Perhaps. But history shows that candidates who take power generally mean what they said.
That’s why we’ll stand against any efforts to deport by force 11 million undocumented Mexican immigrants, tearing families apart. We’ll oppose a “temporary” ban on Muslim immigrants from vast regions of the world. We’ll resist any efforts to weaken NATO or encourage Asian allies to develop nuclear weapons.
We will hold him to account for any lies that he tells and any attempts to intimidate his opponents. We will push back on appeals to white identity politics that try to divide our nation and demean our essential diversity. The Daily Beast will always call out bullies, bigots, and hypocrites.
The policies candidate Trump has proposed represent an existential challenge to our civic fabric, liberal values, and world order. And that is a challenge that citizens and journalists will have to confront unflinchingly in our duty to remain active and engaged while speaking our conscience.
We will not shimmy or seek to suck up to those in power. We will remain steadfast in our belief that the difference between patriotism and nationalism is at the heart of American exceptionalism.
Fifty-eight percent of voters in ABC News’s exit poll said they would be concerned or scared by a President Trump. Seventy-one percent said they were bothered by his treatment of women, and 28 percent of his own voters don’t think he’s honest or trustworthy. They voted for a candidate who, in Bill Clinton’s old formulation, is “strong and wrong.”

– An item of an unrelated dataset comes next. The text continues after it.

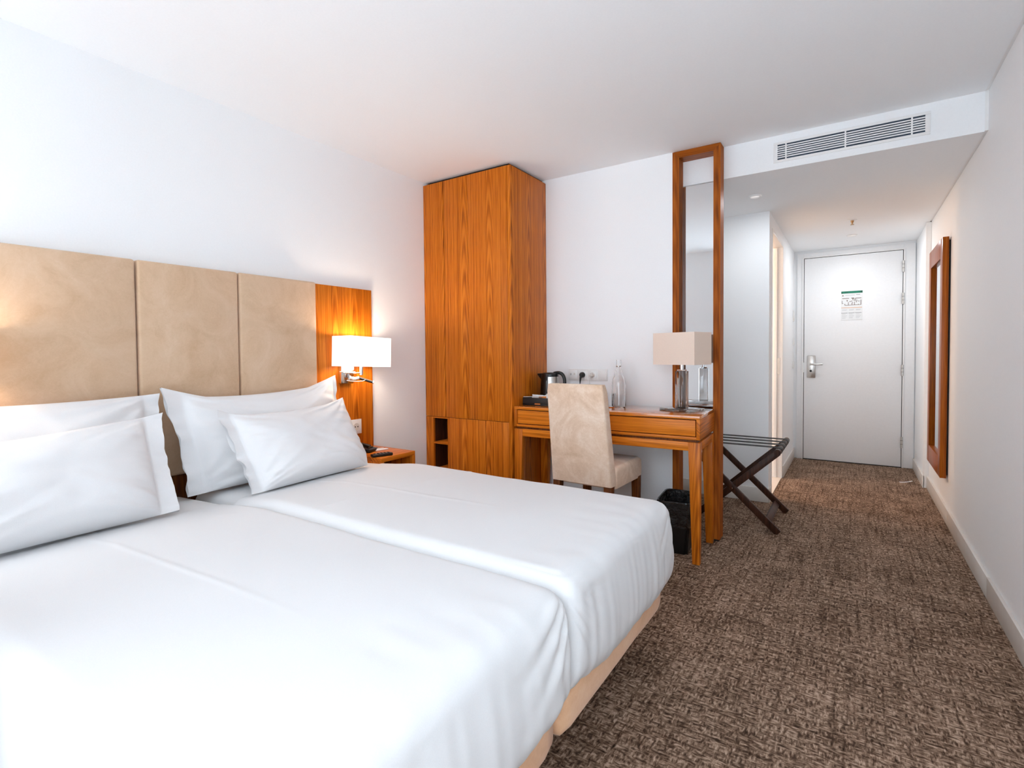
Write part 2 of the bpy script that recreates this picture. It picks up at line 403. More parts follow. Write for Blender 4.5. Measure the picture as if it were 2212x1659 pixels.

That’s comforting, in its way. We don’t for a moment think that every Trump voter shares his darkest views or instincts, only that they were willing to accept them as a way of casting a vote against “the system,” as they’ve seen it. Now, their candidate is the system, and we’ll be there to hold him to account for how he runs it.
The next four years won’t be boring. But what’s good for ratings might be brutally bad for our republic.
We have survived terrible presidents before. We will survive a President Trump. We will do it by keeping faith in the democratic process and our deeper values. We will do it by remaining committed to vigorous citizenship and a free press.